MATERIAL:
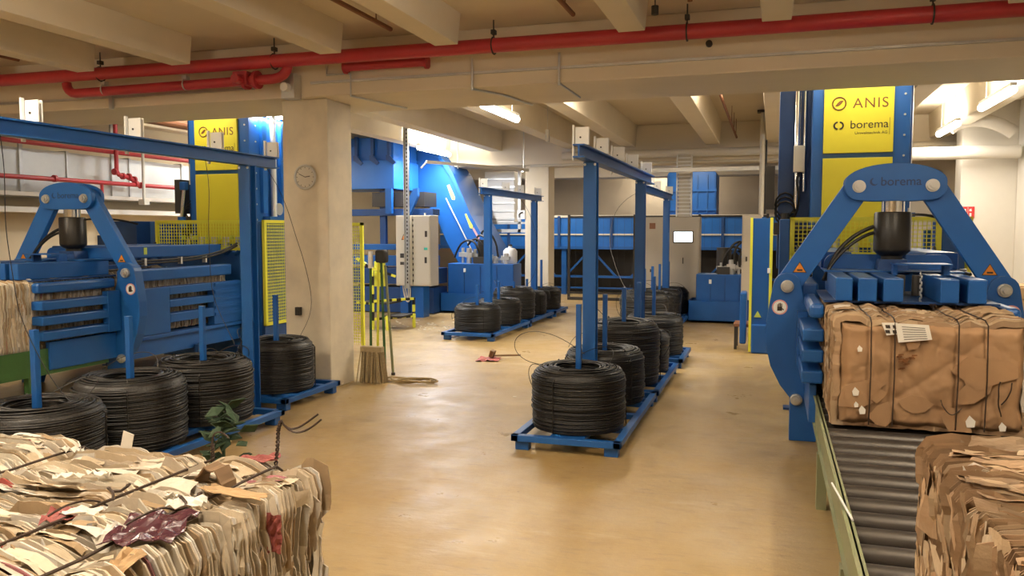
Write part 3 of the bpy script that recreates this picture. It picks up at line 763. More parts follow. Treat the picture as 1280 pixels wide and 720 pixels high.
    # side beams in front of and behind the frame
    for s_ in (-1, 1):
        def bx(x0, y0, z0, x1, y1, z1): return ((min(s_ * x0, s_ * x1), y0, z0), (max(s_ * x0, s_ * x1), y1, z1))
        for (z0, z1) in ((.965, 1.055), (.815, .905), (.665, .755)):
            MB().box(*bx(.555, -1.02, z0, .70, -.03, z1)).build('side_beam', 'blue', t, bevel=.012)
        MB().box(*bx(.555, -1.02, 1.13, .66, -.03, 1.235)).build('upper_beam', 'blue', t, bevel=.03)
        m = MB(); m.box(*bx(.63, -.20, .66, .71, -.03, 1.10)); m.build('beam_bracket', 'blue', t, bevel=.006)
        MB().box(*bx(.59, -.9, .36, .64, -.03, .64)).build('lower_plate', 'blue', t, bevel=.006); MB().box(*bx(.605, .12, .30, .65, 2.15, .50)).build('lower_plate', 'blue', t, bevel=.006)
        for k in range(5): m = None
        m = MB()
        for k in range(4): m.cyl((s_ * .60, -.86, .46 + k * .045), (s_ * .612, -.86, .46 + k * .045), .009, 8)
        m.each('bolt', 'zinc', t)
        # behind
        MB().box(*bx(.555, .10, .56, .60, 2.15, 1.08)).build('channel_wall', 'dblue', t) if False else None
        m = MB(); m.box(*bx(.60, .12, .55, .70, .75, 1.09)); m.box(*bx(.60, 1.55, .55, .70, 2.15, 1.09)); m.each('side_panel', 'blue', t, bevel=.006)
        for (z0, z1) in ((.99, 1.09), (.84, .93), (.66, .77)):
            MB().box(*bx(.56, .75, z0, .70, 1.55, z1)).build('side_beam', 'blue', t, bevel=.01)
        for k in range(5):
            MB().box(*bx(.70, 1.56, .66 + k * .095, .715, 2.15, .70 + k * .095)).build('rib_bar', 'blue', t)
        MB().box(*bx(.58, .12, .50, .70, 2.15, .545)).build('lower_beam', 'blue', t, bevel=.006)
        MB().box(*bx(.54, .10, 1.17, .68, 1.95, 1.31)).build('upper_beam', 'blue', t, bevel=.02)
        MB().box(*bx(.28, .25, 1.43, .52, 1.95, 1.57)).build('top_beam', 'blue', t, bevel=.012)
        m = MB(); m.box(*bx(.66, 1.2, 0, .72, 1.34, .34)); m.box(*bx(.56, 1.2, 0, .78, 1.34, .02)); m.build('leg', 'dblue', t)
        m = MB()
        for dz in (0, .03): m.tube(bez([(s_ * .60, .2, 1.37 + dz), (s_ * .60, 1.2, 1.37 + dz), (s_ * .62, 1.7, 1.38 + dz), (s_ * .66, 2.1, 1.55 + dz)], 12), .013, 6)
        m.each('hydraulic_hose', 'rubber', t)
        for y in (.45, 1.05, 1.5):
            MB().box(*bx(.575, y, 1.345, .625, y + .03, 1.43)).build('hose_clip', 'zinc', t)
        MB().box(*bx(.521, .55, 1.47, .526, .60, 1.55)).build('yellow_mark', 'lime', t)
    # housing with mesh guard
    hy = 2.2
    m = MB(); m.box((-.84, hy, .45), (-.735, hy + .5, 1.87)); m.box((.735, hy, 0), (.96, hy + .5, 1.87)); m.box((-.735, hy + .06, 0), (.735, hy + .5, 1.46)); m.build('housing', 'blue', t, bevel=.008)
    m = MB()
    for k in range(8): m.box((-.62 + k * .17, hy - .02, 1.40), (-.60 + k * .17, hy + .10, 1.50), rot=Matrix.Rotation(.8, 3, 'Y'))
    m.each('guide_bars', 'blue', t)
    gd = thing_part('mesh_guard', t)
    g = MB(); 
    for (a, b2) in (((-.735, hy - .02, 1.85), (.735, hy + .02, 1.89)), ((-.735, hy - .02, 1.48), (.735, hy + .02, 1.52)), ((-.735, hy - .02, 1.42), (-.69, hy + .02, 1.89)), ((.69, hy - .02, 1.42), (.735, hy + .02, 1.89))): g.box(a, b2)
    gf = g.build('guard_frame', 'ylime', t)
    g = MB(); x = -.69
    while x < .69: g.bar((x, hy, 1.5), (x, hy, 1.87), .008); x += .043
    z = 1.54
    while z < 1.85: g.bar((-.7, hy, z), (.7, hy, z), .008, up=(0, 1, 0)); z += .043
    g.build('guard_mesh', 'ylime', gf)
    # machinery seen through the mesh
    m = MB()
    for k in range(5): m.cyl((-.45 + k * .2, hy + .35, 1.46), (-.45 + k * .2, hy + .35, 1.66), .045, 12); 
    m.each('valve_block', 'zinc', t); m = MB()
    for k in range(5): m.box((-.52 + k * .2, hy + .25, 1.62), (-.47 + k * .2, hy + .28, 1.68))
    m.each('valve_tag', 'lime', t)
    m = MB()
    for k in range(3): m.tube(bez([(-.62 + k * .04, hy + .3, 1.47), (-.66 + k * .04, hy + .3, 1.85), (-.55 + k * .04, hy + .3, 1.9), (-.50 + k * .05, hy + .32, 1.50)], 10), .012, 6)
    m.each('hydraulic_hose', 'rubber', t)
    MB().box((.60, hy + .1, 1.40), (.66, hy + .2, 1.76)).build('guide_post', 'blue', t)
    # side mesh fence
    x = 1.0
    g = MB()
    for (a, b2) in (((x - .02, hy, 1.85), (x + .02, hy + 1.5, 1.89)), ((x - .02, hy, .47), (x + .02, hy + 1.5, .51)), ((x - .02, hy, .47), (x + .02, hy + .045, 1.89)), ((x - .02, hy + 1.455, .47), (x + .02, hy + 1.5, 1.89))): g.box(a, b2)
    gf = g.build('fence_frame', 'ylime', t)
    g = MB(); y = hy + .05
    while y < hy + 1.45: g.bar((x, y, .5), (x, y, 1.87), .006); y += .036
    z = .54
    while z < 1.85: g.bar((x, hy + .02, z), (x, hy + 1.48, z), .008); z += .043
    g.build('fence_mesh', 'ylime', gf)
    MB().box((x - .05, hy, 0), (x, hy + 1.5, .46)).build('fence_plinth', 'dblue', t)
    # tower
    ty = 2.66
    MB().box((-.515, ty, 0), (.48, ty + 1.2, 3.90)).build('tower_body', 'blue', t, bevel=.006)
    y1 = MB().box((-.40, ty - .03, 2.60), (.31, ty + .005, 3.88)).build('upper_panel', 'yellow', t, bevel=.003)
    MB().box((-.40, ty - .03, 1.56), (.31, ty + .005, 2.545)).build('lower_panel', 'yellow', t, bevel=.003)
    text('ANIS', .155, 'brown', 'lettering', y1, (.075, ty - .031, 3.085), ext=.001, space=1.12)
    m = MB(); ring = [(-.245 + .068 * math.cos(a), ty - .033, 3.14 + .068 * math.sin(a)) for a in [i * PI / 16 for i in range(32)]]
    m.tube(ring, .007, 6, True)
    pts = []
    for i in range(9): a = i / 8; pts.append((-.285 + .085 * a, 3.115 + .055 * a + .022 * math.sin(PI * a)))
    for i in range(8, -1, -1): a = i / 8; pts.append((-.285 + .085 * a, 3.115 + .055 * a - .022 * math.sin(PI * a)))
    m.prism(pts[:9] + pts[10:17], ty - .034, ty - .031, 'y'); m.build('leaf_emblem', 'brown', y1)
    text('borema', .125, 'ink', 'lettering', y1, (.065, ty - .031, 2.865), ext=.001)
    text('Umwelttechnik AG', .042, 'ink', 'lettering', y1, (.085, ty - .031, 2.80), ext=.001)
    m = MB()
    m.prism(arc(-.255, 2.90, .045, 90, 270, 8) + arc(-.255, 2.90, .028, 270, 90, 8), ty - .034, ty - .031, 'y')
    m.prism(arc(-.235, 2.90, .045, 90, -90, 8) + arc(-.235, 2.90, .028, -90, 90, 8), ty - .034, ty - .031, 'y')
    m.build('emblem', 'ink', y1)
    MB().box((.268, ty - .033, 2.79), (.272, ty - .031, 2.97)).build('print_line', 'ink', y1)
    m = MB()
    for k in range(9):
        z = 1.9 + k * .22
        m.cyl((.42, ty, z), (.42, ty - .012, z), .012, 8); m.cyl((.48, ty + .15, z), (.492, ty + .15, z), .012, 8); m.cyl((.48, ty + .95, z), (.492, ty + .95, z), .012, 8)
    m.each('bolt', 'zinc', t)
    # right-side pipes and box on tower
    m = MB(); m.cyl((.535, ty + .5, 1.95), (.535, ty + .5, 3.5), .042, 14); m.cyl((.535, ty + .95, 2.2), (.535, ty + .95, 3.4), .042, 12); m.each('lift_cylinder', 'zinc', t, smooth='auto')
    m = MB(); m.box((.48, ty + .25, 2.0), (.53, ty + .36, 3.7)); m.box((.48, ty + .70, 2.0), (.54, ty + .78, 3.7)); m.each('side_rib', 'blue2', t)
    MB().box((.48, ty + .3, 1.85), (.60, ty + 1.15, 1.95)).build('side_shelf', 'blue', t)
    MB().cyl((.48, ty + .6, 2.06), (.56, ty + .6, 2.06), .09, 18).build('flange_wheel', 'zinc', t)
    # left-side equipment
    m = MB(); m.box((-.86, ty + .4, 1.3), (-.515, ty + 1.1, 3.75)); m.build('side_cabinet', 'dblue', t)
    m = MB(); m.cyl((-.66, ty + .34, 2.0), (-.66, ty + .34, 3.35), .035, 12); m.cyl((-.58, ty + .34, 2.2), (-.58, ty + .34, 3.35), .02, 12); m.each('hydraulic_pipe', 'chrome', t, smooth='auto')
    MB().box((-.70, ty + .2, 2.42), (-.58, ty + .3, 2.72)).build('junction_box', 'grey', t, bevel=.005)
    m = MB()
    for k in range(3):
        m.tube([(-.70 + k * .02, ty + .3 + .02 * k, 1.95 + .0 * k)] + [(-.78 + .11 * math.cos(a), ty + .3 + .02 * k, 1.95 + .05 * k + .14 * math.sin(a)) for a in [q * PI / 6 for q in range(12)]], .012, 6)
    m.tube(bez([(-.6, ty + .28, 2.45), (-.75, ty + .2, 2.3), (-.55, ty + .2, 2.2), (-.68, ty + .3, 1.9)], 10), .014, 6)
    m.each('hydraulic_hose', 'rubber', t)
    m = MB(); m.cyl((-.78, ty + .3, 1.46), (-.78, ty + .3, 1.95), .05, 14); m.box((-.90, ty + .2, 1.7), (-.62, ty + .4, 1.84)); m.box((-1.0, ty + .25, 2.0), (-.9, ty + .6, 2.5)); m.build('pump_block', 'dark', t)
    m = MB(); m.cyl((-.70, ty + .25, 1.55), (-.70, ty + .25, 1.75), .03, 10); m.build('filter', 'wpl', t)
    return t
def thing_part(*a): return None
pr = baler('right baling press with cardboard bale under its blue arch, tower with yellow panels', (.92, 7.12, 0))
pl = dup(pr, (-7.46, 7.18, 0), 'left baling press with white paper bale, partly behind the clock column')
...
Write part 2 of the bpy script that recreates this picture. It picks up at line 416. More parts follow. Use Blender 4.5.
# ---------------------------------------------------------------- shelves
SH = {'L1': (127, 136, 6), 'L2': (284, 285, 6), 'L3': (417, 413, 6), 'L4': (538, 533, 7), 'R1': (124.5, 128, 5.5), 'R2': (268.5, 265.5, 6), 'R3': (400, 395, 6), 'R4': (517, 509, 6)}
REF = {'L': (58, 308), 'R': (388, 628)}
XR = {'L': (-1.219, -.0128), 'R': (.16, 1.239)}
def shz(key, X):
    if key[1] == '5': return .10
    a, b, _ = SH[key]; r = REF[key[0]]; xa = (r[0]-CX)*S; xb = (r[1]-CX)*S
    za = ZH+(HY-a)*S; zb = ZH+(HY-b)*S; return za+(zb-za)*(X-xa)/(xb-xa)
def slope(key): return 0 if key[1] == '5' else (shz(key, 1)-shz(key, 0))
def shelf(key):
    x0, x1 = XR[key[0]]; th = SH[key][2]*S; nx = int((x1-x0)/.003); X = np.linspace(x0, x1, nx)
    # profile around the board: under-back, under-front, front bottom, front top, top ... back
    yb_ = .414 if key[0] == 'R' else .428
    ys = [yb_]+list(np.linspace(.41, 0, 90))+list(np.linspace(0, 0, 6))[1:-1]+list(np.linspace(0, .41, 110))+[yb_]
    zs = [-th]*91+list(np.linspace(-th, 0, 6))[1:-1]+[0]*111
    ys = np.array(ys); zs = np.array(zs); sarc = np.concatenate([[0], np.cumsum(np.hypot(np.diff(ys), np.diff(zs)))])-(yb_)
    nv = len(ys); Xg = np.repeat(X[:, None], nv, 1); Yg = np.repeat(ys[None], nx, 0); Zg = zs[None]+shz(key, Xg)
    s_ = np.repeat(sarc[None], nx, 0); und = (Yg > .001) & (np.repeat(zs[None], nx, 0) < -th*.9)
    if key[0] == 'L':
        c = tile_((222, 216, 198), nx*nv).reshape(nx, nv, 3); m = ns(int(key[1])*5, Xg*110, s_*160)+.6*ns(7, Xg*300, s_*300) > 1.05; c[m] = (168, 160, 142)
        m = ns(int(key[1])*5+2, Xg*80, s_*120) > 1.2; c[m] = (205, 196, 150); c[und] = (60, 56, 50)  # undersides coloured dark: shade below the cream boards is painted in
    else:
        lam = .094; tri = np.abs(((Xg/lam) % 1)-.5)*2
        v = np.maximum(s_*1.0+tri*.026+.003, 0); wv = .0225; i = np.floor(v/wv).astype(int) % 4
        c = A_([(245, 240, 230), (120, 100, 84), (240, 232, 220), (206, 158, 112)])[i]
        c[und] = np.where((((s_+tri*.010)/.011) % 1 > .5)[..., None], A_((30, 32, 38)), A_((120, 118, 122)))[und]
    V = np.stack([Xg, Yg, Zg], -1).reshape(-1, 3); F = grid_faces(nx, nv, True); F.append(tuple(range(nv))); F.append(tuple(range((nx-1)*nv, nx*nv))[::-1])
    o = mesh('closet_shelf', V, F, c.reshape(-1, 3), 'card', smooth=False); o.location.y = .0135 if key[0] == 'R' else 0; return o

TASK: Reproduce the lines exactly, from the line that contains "c[und] = np.where((((s_+tri*.010)/.011)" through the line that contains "0; return o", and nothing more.

FULL OUTPUT:
        c[und] = np.where((((s_+tri*.010)/.011) % 1 > .5)[..., None], A_((30, 32, 38)), A_((120, 118, 122)))[und]
    V = np.stack([Xg, Yg, Zg], -1).reshape(-1, 3); F = grid_faces(nx, nv, True); F.append(tuple(range(nv))); F.append(tuple(range((nx-1)*nv, nx*nv))[::-1])
    o = mesh('closet_shelf', V, F, c.reshape(-1, 3), 'card', smooth=False); o.location.y = .0135 if key[0] == 'R' else 0; return o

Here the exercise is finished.